ESILIO DA RAVENHILL

La storia di un esilio durato 53 anni: mezzo secolo in cui la nazionale irlandese, simbolo delle due Irlande unite, non mise mai piede nella metà del Nord.

Venerdì, 26 febbraio 1954. È la vigilia di un incontro del Cinque Nazioni tra Irlanda e Scozia. Prima edizione dall’incoronazione della regina Elisabetta. Sul treno da Dublino a Belfast, sede designata dell’incontro, sono seduti undici dei giocatori che prenderanno parte all’incontro il giorno dopo. Tra di loro il nuovo capitano della nazionale irlandese, Jim McCarthy, flanker ventottenne di Cork, che terminerà la sua carriera internazionale l’anno successivo con all’attivo 28 caps, 8 mete e la convocazione per il tour dei British & Irish Lions del 1950. Gli undici giocatori si trovano a discutere dell’insistenza dei neozelandesi nel voler far suonare God Save the Queen, poco più di un mese prima, a una partita a Lansdowne Road. Gli All Blacks avevano vinto 14-3, lasciando con quella richiesta il sangue amaro nelle vene degli Irlandesi: tematiche delicate per una federazione rugbistica che racchiude territori dipendenti da due stati sovrani diversi. Per una nazionale che scende in campo senza suonare nessun inno quando gioca fuori dal territorio della Repubblica Irlandese. Gli undici giocatori su quel vagone concordano tutti: “Quando è troppo è troppo”.
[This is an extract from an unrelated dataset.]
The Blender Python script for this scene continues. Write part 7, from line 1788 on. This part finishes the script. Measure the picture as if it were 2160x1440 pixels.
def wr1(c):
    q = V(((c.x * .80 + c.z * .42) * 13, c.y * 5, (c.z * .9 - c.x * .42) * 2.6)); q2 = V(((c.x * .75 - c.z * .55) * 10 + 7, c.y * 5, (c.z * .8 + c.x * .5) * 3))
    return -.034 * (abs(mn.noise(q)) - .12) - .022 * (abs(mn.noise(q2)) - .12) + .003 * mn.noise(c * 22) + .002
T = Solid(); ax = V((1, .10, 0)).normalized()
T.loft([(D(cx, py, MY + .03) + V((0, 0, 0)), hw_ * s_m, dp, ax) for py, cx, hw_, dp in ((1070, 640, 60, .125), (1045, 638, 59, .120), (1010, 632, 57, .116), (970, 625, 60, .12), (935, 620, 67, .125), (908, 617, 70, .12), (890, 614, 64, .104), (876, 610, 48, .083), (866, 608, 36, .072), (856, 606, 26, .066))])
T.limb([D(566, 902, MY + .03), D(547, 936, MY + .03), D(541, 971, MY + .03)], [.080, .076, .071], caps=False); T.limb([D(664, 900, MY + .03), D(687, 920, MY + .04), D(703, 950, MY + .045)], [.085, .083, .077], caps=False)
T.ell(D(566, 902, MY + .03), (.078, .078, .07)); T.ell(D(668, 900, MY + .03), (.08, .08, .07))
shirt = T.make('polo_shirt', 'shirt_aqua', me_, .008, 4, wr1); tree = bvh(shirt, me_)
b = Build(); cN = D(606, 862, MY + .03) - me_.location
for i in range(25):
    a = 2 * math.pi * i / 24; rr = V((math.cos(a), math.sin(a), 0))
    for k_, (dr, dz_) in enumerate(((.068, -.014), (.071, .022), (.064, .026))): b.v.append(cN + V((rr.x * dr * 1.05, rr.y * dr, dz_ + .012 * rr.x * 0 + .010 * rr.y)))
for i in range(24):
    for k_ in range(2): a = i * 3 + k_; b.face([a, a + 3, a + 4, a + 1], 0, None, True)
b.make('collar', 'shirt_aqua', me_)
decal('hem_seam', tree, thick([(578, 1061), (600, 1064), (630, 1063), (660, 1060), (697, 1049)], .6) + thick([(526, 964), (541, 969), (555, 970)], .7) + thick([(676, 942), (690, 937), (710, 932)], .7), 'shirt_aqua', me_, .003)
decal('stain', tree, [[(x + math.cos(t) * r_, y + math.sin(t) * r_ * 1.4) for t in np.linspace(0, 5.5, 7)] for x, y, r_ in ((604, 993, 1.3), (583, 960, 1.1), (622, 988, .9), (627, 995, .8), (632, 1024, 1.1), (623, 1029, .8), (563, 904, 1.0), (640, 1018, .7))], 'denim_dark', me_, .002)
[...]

All’arrivo a Belfast McCarthy si presenta dal presidente dell’IRFU, Sarsfield Hogan. “Io e i miei giocatori non abbiamo intenzione di lasciare gli spogliatoi e allinearci con gli Scozzesi per rendere omaggio a un monarca straniero – gli annuncia, categorico – Se verrà suonato God Save the Queen, all’inno scenderanno in campo solo i quattro nordirlandesi”. Hogan suggerisce al capitano di dormirci sopra, ma al mattino dopo al Grand Central Hotel scoppia la crisi: McCarthy e i suoi non hanno cambiato idea. I membri della IRFU e gli undici ribelli si rinchiudono in una stanza dell’albergo e danno inizio a due ore di trattative, terminate solo a ridosso dell’ora stabilita per il kick-off. Quattro giocatori, i Nordirlandesi, restano all’oscuro di tutto: Anderson, Henderson, Thompson e Gregg. Per placare i sospetti dei quattro e della stampa, i partecipanti al meeting sostengono di essersi riuniti in un momento di raccoglimento per l’aggravarsi delle condizioni di Papa Pio XII. “Se solo mi aveste detto che quel pover’uomo stava così male, sarei venuto a pregare con voi”, azzarda addirittura uno dei Nordirlandesi. Questo il compromesso raggiunto dalla IRFU per evitare l’incidente diplomatico: al posto di God Save the Queen verrà eseguito il Salute, una versione abbreviata dell’inno britannico. Quella partita, vinta 6-0 dai greens grazie a due mete del trequarti ala Mortell, sarà per decenni l’ultima giocata sul suolo nordirlandese dalla nazionale del trifoglio.

Da quel giorno del 1954, per mezzo secolo i greens non visiteranno più le six counties. 53 anni, per la precisione: il 24 agosto 2007 il patto stretto tra gli uomini di McCarthy e i funzionari di Hogan fu rotto quando lo stesso stadio, il Ravenhill di Belfast, ospitò l’amichevole pre-mondiale tra Irlanda e Italia, complici i lavori di ristrutturazione del Lansdowne Road di Dublino e del Thomond Park di Limerick. Nell’occasione gli azzurri misero alle strette Brian O’Driscoll e compagni perdendo 23-20 a causa di una meta dubbia di Ronan O’Gara allo scadere, immediata risposta alla marcatura di Pratichetti che sembrava aver messo il sigillo all’incontro sul 16-20. Nel primo tempo erano andati in meta l’azzurro Troncon e il nordirlandese Andrew Trimble e gli italiani avevano chiuso in vantaggio 13-10.